Notes from finals week
—Is there any nutritional value in dilly beans? I hope so, because they're the only green things in my diet right now. Unless you count green Skittles, which I suspect aren't getting the RDA of anything but Yellow No. 3.
—I turned in 16 books to the library this evening. That was all the ones I had out for my Shakespeare paper. I checked out 5 more, leaving me with a grand total of 45, down from the semester high of 69. It is so awesome to be a grad student. The new books I checked out tonight? Not due until Jan. 24, 2007. Seriously.

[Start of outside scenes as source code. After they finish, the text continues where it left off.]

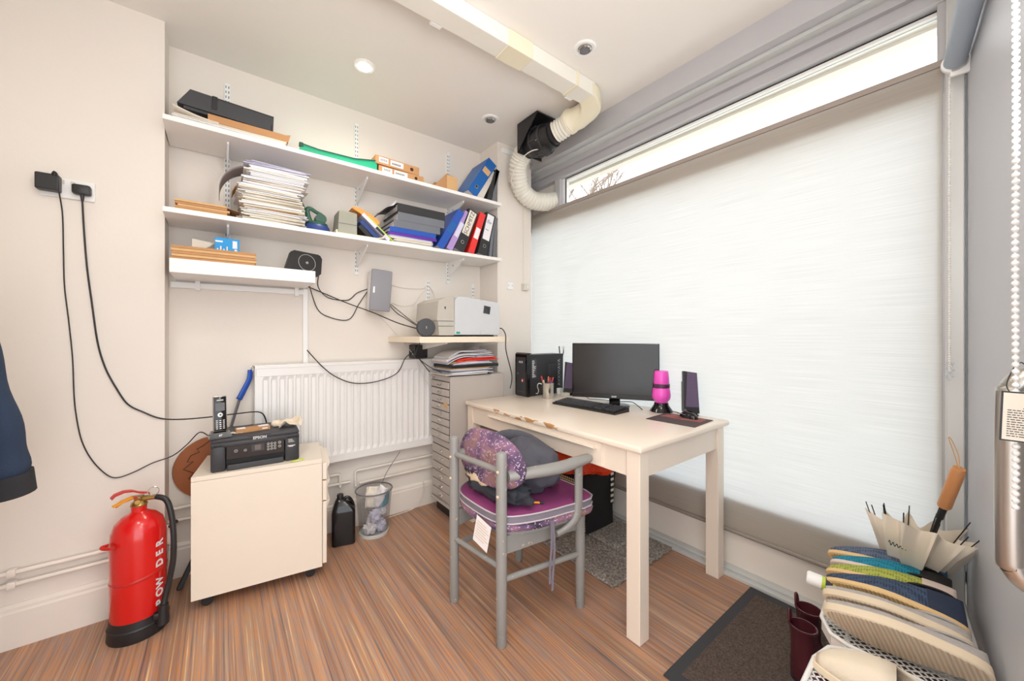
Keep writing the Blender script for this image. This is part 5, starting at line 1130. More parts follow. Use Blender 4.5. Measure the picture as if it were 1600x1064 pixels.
def crumple(c, r, seed, m, label):
    b = MB(); bmesh.ops.create_icosphere(b.bm, subdivisions=3, radius=r); off = Vector((seed*3.7, seed*1.3, 0))
    for v in b.bm.verts:
        n0 = v.co.normalized(); v.co += n0*r*(0.55*noise.noise(n0*2.3 + off) + 0.3*abs(noise.noise(n0*5 + off)) - 0.15)
    return single('crumpled_paper', b, m, label, 'paper', 'crumpled papers in the mesh bin', smooth=25) , c
for i, (c, r, mm_, lb) in enumerate([((0.71, 2.31, 0.048), 0.038, 'paper', 'crumpled white paper ball low at left of the mesh bin'), ((0.775, 2.315, 0.046), 0.036, 'paper_blue', 'bluish crumpled paper ball low at right of the mesh bin'), ((0.745, 2.37, 0.052), 0.04, 'paper', 'crumpled white ball at back of mesh bin bottom'), ((0.735, 2.30, 0.118), 0.036, 'paper_blue', 'bluish crumpled sheet at mid height of the mesh bin'), ((0.785, 2.345, 0.125), 0.034, 'paper', 'white crumpled sheet at mid right in the mesh bin')]):
    o_, c_ = crumple(c, r, i + 1, mm_, lb); o_.location = c_
def sheet_up(x, y, z, w, h, rot, m, label, seed):
    b = MB(); b.grid(lambda u, v: Vector(((u-0.5)*w, 0.02*math.sin(u*4 + seed) + 0.012*noise.noise(Vector((u*4, v*4, seed))), (v)*h)), 12, 12)
    o = single('paper_sheet', b, m, label, 'paper', 'crumpled papers in the mesh bin', smooth=180, mods=[('SOLIDIFY', dict(thickness=0.0008))]); o.location = (x, y, z); o.rotation_euler = rot
sheet_up(0.725, 2.335, 0.155, 0.065, 0.12, (R(-8), R(12), R(20)), 'paper_cream', 'cream sheet sticking up at the left in mesh bin', 1.0)
sheet_up(0.752, 2.325, 0.165, 0.055, 0.125, (R(5), R(24), R(-15)), 'paper', 'white rolled sheet sticking up in middle of mesh bin', 2.3)
sheet_up(0.792, 2.325, 0.155, 0.07, 0.075, (R(3), R(6), R(-10)), 'toner', 'blue wrapper against right side of the mesh bin', 3.1)

# ================================================================ things on the long shelves
FY = 2.225
def leaning_file(label, mcol, x, z, tilt, w, h, d, y=FY, kind='arch', labelled=None, word=None, group=None, name='lever_arch_file'):
    """origin is the lower right corner of the spine; tilt leans the top to the right"""
    th = thing(name, label, 'folder', (x, y, z + 0.0006), (0, tilt, 0), group)
    c = MB(); t = 0.003
    c.box((-w, 0, 0), (0, t, h)); c.box((-w, t, 0), (-w + t, d, h)); c.box((-t, t, 0), (0, d, h)); obj('cover', c, mcol, th)
    obj('pages', MB().box((-w + t + 0.002, t + 0.004, 0.006), (-t - 0.002, d - 0.012, h - 0.012)), 'paper', th)
    if kind == 'arch':
        r = MB(); r.tube([(-w/2 + 0.011*math.cos(2*PI*k/18), -0.001, h*0.21 + 0.011*math.sin(2*PI*k/18)) for k in range(18)], 0.0025, 6, closed=True); r.mi = 1; r.cyl((-w/2, -0.0004, h*0.21), (-w/2, -0.0012, h*0.21), 0.0095, n=16); obj('finger_ring', r, ['chrome', 'rubber'], th, smooth=60)
    if labelled:
        a, b_, cm = labelled; lb = obj('spine_label', MB().box((-w*0.88, -0.0015, h*a), (-w*0.12, -0.0001, h*b_)), cm, th)
        if word: text('handwriting', word, w*0.55, face_mx((-w/2, -0.0018, h*(a+b_)/2), (0, 0, 1), (-1, 0, 0)), 'ink', lb)
    return th
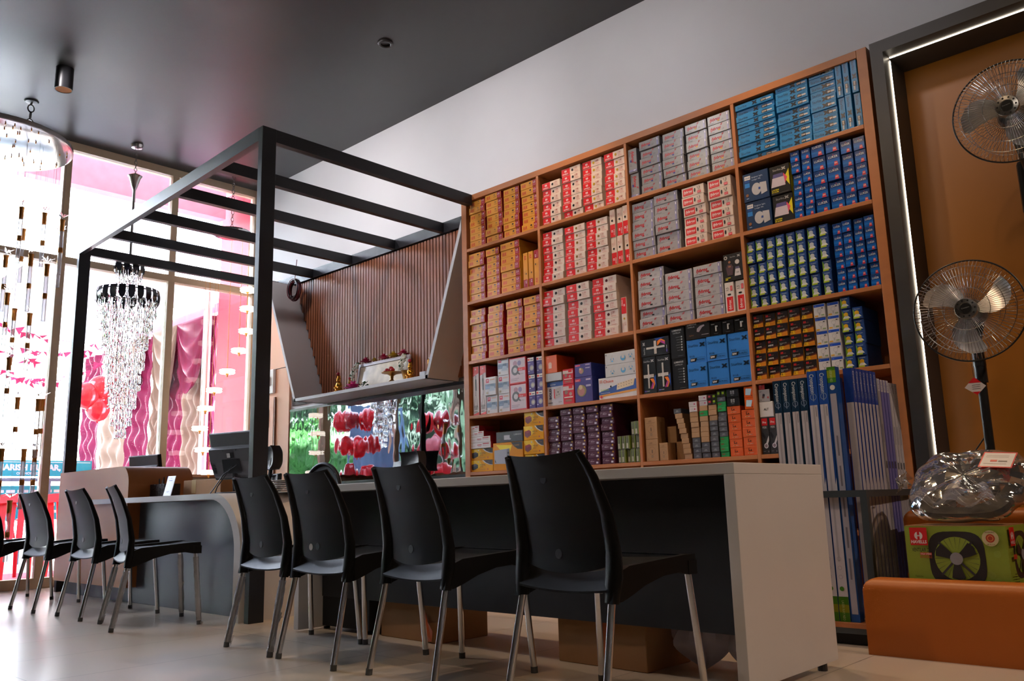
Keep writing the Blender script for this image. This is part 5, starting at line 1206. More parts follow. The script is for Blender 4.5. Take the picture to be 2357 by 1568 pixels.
for v in (.75, .65, .22): F.rect(.12, v, .8, v+.03, P('#a89890'))
F.rect(.3, .36, .5, .48, P('#c8483c')); F.rect(.54, .36, .8, .44, P('#7a6a64')); b.build('warranty_card', t)

# pedestal and wall fans
M_chr = mat('guard_chrome', (.55, .53, .52), rough=.22, metal=1, var=0)
M_blk2 = mat('fan_gloss_black', (.014, .014, .015), rough=.3)
def fan_head(t, a0, R=.24):
    g = MB(); n = 88
    for i in range(n):
        a = 6.2832*i/n + .0; c, s_ = math.cos(a), math.sin(a)
        g.tube([(.05*c, -.085, .05*s_), (.12*c, -.083, .12*s_), (.20*c, -.06, .20*s_), (.232*c, -.03, .232*s_), (R*c, .0, R*s_)], .0011, 4, M_chr, cap=False)
    for r, y in ((.10, -.0855), (.16, -.074), (.205, -.058)): g.torus((0, y, 0), r, .0014, M_chr, 'y', 56, 5)
    g.build('front_guard', t)
    g = MB()
    for i in range(60):
        a = 6.2832*i/60; c, s_ = math.cos(a), math.sin(a)
        g.tube([(.06*c, .085, .06*s_), (.17*c, .075, .17*s_), (.225*c, .04, .225*s_), (R*c, .0, R*s_)], .0011, 4, M_chr, cap=False)
    for r, y in ((.12, .081), (.19, .065)): g.torus((0, y, 0), r, .0014, M_chr, 'y', 48, 5)
    g.build('rear_guard', t)
    MB().torus((0, 0, 0), R, .004, M_blk2, 'y', 72, 8).build('rim', t, smooth=1)
    for k in range(3): fan_blade(a0 + 2.0944*k, .045, .205, .078, M_sil, .45, .30).build('blade', t, smooth=.7)
    MB().ring([(0, -.092), (.026, -.0925), (.028, -.094), (.047, -.092), (.05, -.085), (.05, -.06), (.035, -.05)], 30, M_chr, axis='y').build('hub', t, smooth=.5)
    b = MB().ring([(.024, -.0955), (.024, -.093)], 24, M_blk2, axis='y'); F = Face(b, (-.022, -.0958, -.008), (.98, 0, .17), (-.17, 0, .98), .044, .016); F.text(.5, .3, 'Crompton', .36, P('#a8a6a4'), cen=True, maxw=.9)
    for i in range(10): a = 6.2832*i/10; b.ring([(.0045, -.0945), (.0045, -.091)], 6, M_blk2, (.038*math.cos(a), 0, .038*math.sin(a)), axis='y')
    b.build('hub_badge', t)
    MB().ring([(.0, .03), (.055, .04), (.065, .08), (.06, .15), (.03, .18), (0, .185)], 24, M_blk2, axis='y').build('motor', t, smooth=.6)
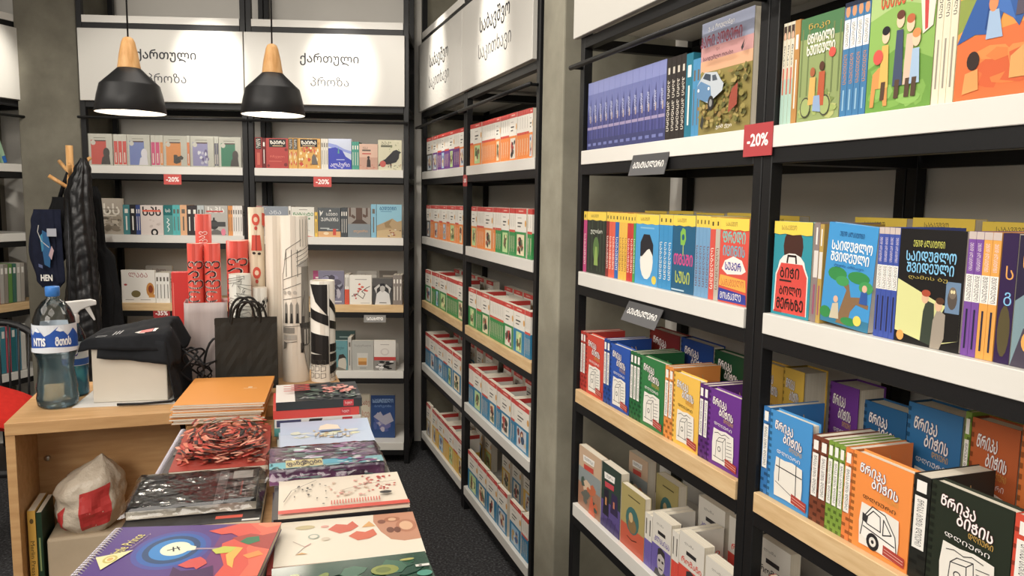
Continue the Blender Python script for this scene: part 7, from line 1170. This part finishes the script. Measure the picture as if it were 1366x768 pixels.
cr += [R(.02, .1, .08, .98, '#d84830'), P([(.05, .7), (.2, .68), (.2, .62), (.05, .6)], '#d84830'), P([(.7, .9), (.95, .88), (.95, .96), (.7, .97)], '#d84830')]
roll('cream wrapping paper roll with red balloon pattern', .686, .43, .027, .60, '#d8c4a6', cr)
roll('blank cream roll behind the building sketch roll', .750, .402, .036, .572, '#d6c9b6')
arch = []
IN = '#5a5650'
for x in (.30, .42, .54): arch += [L([(x, .80), (x, .64)], .012, IN)]
arch += [L([(.22, .66), (.30, .80), (.62, .86)], .012, IN), L([(.22, .62), (.62, .66)], .012, IN), L([(.26, .74), (.62, .80)], .01, IN)]
arch += [L([(.20, .56), (.60, .60)], .012, IN), L([(.20, .50), (.60, .52)], .012, IN), L([(.2, .36), (.2, .66)], .012, IN)]
for x in (.28, .40, .52): arch += [P([(x-.04, .36), (x-.03, .47), (x, .49), (x+.03, .47), (x+.04, .36)], '#8a857c'), P([(x-.03, .36), (x-.01, .42), (x+.02, .42), (x+.03, .36)], '#2c2a28')]
for x in (.25, .36, .48): arch += [E(x, .545, .04, .012, '#b8b0a4')]
arch += [P([(.60, .36), (.62, .70), (.84, .70), (.86, .36)], '#8c8880'), P([(.60, .36), (.64, .50), (.70, .56), (.68, .36)], '#4a4744'), P([(.52, .70), (.60, .73), (.92, .76), (.92, .70)], '#b8b4ac')]+[L([(.52, .78-.025*i), (.94, .84-.025*i)], .01, IN) for i in range(4)]+[L([(x, .82), (x, .98)], .01, '#8a857c') for x in (.6, .66, .74, .82, .9)]
arch += [P([(.58, .33), (.56, .36), (.92, .36), (.92, .33)], '#3a3836'), P([(.60, .20), (.58, .33), (.92, .33), (.92, .24)], '#55524e')]+[P([(x, .23), (x, .32), (x+.04, .32), (x+.04, .23)], '#b8b4ac') for x in (.66, .74, .82)]+[P([(.58, .18), (.58, .24), (.66, .24), (.64, .18)], '#2c2a28')]
arch += [P([(.64, .22), (.70, .12), (.80, .05), (.86, .10), (.90, .22)], '#a8a49c'), L([(.64, .22), (.70, .12), (.80, .05), (.86, .10), (.90, .22)], .012, IN), R(.2, .30, .46, .335, '#8a857c'), R(.22, .26, .5, .29, '#b0aaa0'), L([(.2, .34), (.56, .345)], .012, IN), L([(.22, .24), (.5, .25)], .012, IN), P([(.2, .2), (.22, .25), (.3, .24), (.28, .21)], '#7a756c')]
roll('tall white wrapping paper roll with ink drawing of a building', .808, .33, .046, .574, '#dcd0bf', arch)
ze = []
for k, (y0, y1) in enumerate(((.96, .72), (.74, .62), (.50, .42), (.40, .33), (.28, .24))):
    ze += [P([(.14, y0), (.60, y1+.04), (.60, y1-.06), (.14, y0-.1)], '#1e1c1c'), P([(.62, y0-.12), (.95, y1-.04), (.95, y1-.12), (.62, y0-.2)], '#1e1c1c')]
ze[0] = P([(.14, .97), (.58, .97), (.58, .66), (.3, .80)], '#1e1c1c')
ze += [L([(.62, .02), (.62, .97)], .012, '#8a857c')]+[L([(x, y), (x+.1, y+.01), (x+.1, y+.05), (x, y+.05), (x, y)], .01, '#4a4744') for x in (.14, .28, .42, .66, .8) for y in (.04, .11, .17)]
roll('shorter roll with black zebra stripes and small town sketch', .898, .30, .042, .352, '#e4ddd0', ze)
q = random.Random(3)
mb_ = [L([(q.uniform(.1, .9), y) if i % 2 == 0 else (q.uniform(.1, .9), y+.03) for i in range(3)], .012, c) for y in [.1+.022*k for k in range(40)] for c in ('#6a6a64', )]
roll('short grey marbled roll behind black paper bag', .628, .345, .036, .375, '#cfcdc2', [z for z in mb_])
roll('short black and white speckled roll beside the marbled one', .692, .365, .024, .325, '#d8d2c6', BL(77, .05, .1, .95, .98, 90, ['#22201f', '#2c2a28', '#3a3836'], .05, .1) and [z for z in BL(77, .05, .1, .95, .98, 110, ['#22201f', '#2c2a28'], .02, .045)])
# sack holding red rolls
o = dthing('paper_sack', 'lilac grey paper sack holding the red rolls', 'sack', .515, .40, z0)
b = MB(); q = random.Random(4); P0 = [(-.062, -.068), (.066, -.068), (.066, .03), (-.062, .03)]
vs = []; nz_ = 9
ring = [(-.062+.128*k/8, -.068) for k in range(8)]+[(.066, -.068+.098*k/5) for k in range(5)]+[(.066-.128*k/8, .072) for k in range(8)]+[(-.062, .072-.14*k/5) for k in range(5)]
ring = [(-.066+.134*k/8, -.064) for k in range(8)]+[(.068, -.064+.117*k/5) for k in range(5)]+[(.068-.134*k/8, .053) for k in range(8)]+[(-.066, .053-.117*k/5) for k in range(5)]
for j in range(nz_):
    for (x, y) in ring: vs.append((x+q.uniform(-.0015, .0015), y+q.uniform(-.0015, .0015), .28*j/(nz_-1)))
n = len(ring)
b.mesh(vs, [(j*n+i, j*n+(i+1) % n, (j+1)*n+(i+1) % n, (j+1)*n+i) for j in range(nz_-1) for i in range(n)], noisy('lilac_paper', 5, [(.3, '#a89c9a'), (.5, '#b4a8a6'), (.7, '#beb3b0')], .7, .1, stretch=(6, 6, .4)), True)
solid(b.build('sack_body', o), .001)
# black paper bag
o = dthing('gift_bag', 'black paper carrier bag with bunched cord handles', 'bag', .645, .265, z0, -4)
BP = noisy('black_kraft_paper', 8, [(.3, '#1f1d18'), (.7, '#2b2822')], .7, .15)
b = MB(); nx = 12; q = random.Random(2); vs = []
for j in range(10):
    z = .235*j/9; t_ = .034*(1-j/9*.72)
    for k in range(nx+1): vs.append((-.098+.196*k/nx, -t_+q.uniform(-.0015, .0015), z))
    for k in range(nx+1): vs.append((.098-.196*k/nx, t_+q.uniform(-.0015, .0015), z))
n = 2*(nx+1)
b.mesh(vs, [(j*n+i, j*n+(i+1) % n, (j+1)*n+(i+1) % n, (j+1)*n+i) for j in range(9) for i in range(n)]+[tuple(range(n))[::-1]], BP)
solid(b.build('bag_body', o), .0012)
b = MB(); b.box(-.099, .099, -.0115, -.0095, .215, .2355, BP); b.build('folded_rim', o)
for sgn, sh in ((-1, -.012), (1, .008)):
    for kk in range(2):
        b = MB(); pts = []
        for k in range(15):
            a = math.pi*k/14; pts.append((sh+kk*.012-.040*math.cos(a)*(1+.15*kk), sgn*.006-.012*math.sin(a)*(kk+1), .20+.105*math.sin(a)**.7*(1-.12*kk)))
        b.tube(pts, .0042, mat('#24211d', .8), 8); b.build('cord_handle', o)
# red bag behind
o = dthing('gift_bag', 'red glossy bag with white letters behind the draped box', 'bag', .45, .469, z0)
b = MB(); b.box(-.047, .047, -.012, .012, 0, .375, mat('#cc2a24', .3)); ink(b, [T('ხს', .68, .42, .5, '#f0e8e4', .14, 0, .03), R(.05, .06, .08, .9, '#e87868'), P([(.72, .0), (.9, .22), (.97, .05)], '#e8603c')], .094, .375, lambda x, y, e: (x-.047, -.012-e, y)); bevel(b.build('bag_body', o), .004, 2)
# white box, sheet, shirt
o = dthing('paper_sheet', 'white paper sheet under the white carton', 'paper', .30, .215, z0, -6)
b = MB(); b.box(-.145, .15, -.105, .12, 0, .0012, mat('#dcd8d2', .6)); b.build('sheet', o)
o = dthing('carton_box', 'plain white carton under a folded black shirt', 'box', .312, .235, z0+.0016, -7)
b = MB(); A, B_, hh = .107, .082, .178
vs = [(sx*A*(1 if z == 0 else 1.0), sy*B_, z) for z in (0, hh) for sy in (-1, 1) for sx in (-1, 1)]
b.mesh(vs, [(0, 2, 3, 1), (4, 5, 7, 6), (0, 1, 5, 4), (2, 6, 7, 3), (0, 4, 6, 2), (1, 3, 7, 5)], noisy('white_card', 3, [(.3, '#cbc4b6'), (.7, '#d3ccbf')], .6, 0)); bevel(b.build('box_body', o), .003, 2)
b = MB(); b.box(-A+.004, A-.004, -.0008+0, .0008, hh, hh+.0006, mat('#c2bbad', .6)); b.build('lid_seam', o)
o = dthing('folded_shirt', 'black folded shirt with pencil print draped over the carton', 'shirt', .312, .235, z0+.1806, -7)
CL = noisy('black_jersey', 40, [(.3, '#141619'), (.7, '#1c1e22')], .9, .2, dist=.002)
def cloth(x0, x1, y0, y1, zf, zb, drop, seed, nx=40, ny=28, skew=0):
    b = MB(); vs = []
    for j in range(ny+1):
        for i in range(nx+1):
            u, v = i/nx, j/ny
            x = x0+(x1-x0)*u+skew*v; y = y0+(y1-y0)*v
            zz = zf+(zb-zf)*min(1, v*1.15)**.8*(.25+.75*min(1, u*1.5))
            zz += .0035*mathutils.noise.noise(Vector((u*5+seed, v*4, seed)))+.002*mathutils.noise.noise(Vector((u*13, v*3+seed, 2)))
            px, py = x, y
            fx = max(0, x-A); fl = max(0, -A-x); fy = max(0, -y-B_)
            if fl: zz -= fl*.45*drop
            if fx: zz -= fx*(1.3+.9*(1-v))*drop*(1+.25*math.sin(v*11+seed)); px = A+.5*fx+.008*math.sin(v*9+seed)
            if fy: zz -= fy*(1.0+.9*u)*drop; py = -B_-.55*fy-.004*math.sin(u*8+seed)
            vs.append((px, py, zz))
    b.mesh(vs, [(j*(nx+1)+i, j*(nx+1)+i+1, (j+1)*(nx+1)+i+1, (j+1)*(nx+1)+i) for j in range(ny) for i in range(nx)], CL, True)
    return b, vs, nx, ny
import mathutils
b, _, _, _ = cloth(-.085, .20, -.118, .078, .006, .022, 1.15, 2); solid(b.build('lower_fold', o), .003)
b, vs, nx, ny = cloth(-.140, .150, -.108, .07, .015, .062, .8, 5, skew=.03)
ob = b.build('upper_fold', o); solid(ob, .004)
pr = MB()
def onc(px, py, e):
    i = px*nx; j = py*ny; i0 = min(nx-1, int(i)); j0 = min(ny-1, int(j)); fu, fv = i-i0, j-j0
    g = lambda a, c: Vector(vs[c*(nx+1)+a])
    p = (g(i0, j0)*(1-fu)+g(i0+1, j0)*fu)*(1-fv)+(g(i0, j0+1)*(1-fu)+g(i0+1, j0+1)*fu)*fv
    return tuple(p+Vector((0, -.0015, .0032+e)))
PENCIL = [P([(.62, .42), (.66, .46), (.70, .47), (.70, .39), (.66, .39)], '#c0b8b0'), P([(.66, .46), (.74, .50), (.745, .42), (.66, .395)], '#c43c34'), P([(.745, .50), (.86, .55), (.865, .48), (.75, .425)], '#e0d8d0'), P([(.86, .55), (.94, .585), (.945, .52), (.865, .48)], '#e4ded8')]+[R(.46+.02*k, .40+.012*k, .47+.02*k, .50+.012*k, '#a8a8a8') for k in range(3)]+[L([(.36, .36), (.42, .375)], .02, '#8a8a8a'), L([(.36, .39), (.42, .405)], .02, '#8a8a8a')]
def mv(p): return (.5+(p[0]-.62)*1.35, .34+(p[1]-.46)*1.7)
PENCIL = [(q_[0], [mv(p) for p in q_[1]])+tuple(q_[2:]) for q_ in PENCIL]
ink(pr, PENCIL[:4], 1, 1, onc)
pr.build('pencil_print', ob); pr = MB(); ink(pr, PENCIL[4:7], 1, 1, onc); pr.build('lettering', ob); pr = MB(); ink(pr, PENCIL[7:], 1, 1, onc); pr.build('lettering', ob)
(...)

—I've pretty much decided that the coffeeshops in IC need to be segregated. Like, the undergraduates can have all the Java Houses, the humanities and social science grad students can have the two House of Aromas, and business students and med students get Starbucks, the Terrapin, and Caribou. Science and engineering students have to stay in their labs, so they may come get take-out coffee from anywhere. I don't care who gets what, as long as the giggly, noisy frat girls and their screechy voices get the hell away from me. Annoy someone who doesn't have to write 20 pages that may determine their future in their graduate program of choice, and thus their achievement or failure of life-long goals, how about that, hm?
—The aforementioned 20-page paper is on divine wrath in the medieval illumination of Psalm 109, which is about the most kickass topic ever, except for the part where the theoretical background keeps expanding like bread dough with too much yeast in it. I have to set up the medieval interpretation of the psalm, medieval illumination techniques and practices, theories on the perception of divine wrath, and the typical iconography of medieval psalters from A.D. 700-1400.* Awesome. The worst part is, I totally did this to myself. However, it is kind of fun to look at all these illustrations to see where they're hiding God's anger. Kind of like The DaVinci Code except with less Tom-Hanks mullet.
*Important grammatical note: If you're indicating a year in the A.D. era, A.D. goes before, always. So A.D. 1066, as opposed to 1066 A.D. This rule gets broken fairly frequently and, of course, that annoys me. Of course, the new trend in politically correct scholarship is to use C.E. and B.C.E. (Common Era and Before Common Era), which are awkward and, if you think about it, not much more politically correct than before, since they still use the Christian division of time at (approximately) Christ's birth. However, they do both come after the year, so 1066 C.E. or 54 B.C.E.